The case, 303 Creative LLC v. Elenis, dealt with Lorie Smith, the owner of a company that, at least in theory, makes websites for the weddings of paying customers. Smith claimed it was her right to discriminate against potential LGBTQ patrons and to refuse to make a website for same-sex couples because it would go against her religious views, and she sued the state of Colorado to challenge an anti-discrimination law preventing her from doing so.

It’s important to note that not only has Smith never been asked to make a wedding website by a queer couple, 303 Creative has never made any such website before for any couple at all! The New Republic contacted the man Smith claimed had inquired about making a site for him and his husband, only to find that the man is heterosexual, was married to a woman when he allegedly made the inquiry in 2018, and also had never made such an inquiry at all! 

Thus, the entire case was theoretical, crafted so that the far right could present the conservative-majority Supreme Court with an opportunity to rule against LGBTQ rights.

Smith was represented in the case by the Alliance Defending Freedom (ADF), a far-right group that has led the attacks on abortion rights and LGBTQ rights across the country, pushing one bigoted law after another, including Mississippi’s anti-abortion legislation that was at the heart of the Dobbs v. Jackson decision that the court used last year to eliminate the nationwide right to an abortion.

This wasn’t the first time Colorado’s anti-discrimination law was targeted by the far right in a fight that made it to the Supreme Court. In 2018, Masterpiece Cakeshop v. Colorado Civil Rights Commission, which also concerned a bigoted shop owner refusing service to LGBTQ patrons on religious grounds, was argued before the high court. That case was also brought before the court by the ADF. The court ruled in favor of the bigoted shop owner on procedural grounds, but did not strike down the law itself or others like it.

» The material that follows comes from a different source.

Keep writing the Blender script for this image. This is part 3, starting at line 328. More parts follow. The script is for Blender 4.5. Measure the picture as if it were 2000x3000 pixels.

The 303 Creative ruling is the latest example of how the court is emboldened to push its far-right agenda forward. Just this week, that agenda has also included a racist attack on affirmative action and a ruling overturning student debt relief. Only a mass movement to defend LGBTQ rights and the rights of all working-class and oppressed people under siege is capable of turning back the far-right attack against us. In the absence of such a mass movement, we have seen how the Supreme Court will feel emboldened to make increasingly outrageous, reactionary decisions. But public disgust with the court is mounting, and public opinion increasingly sees the court’s authority as illegitimate.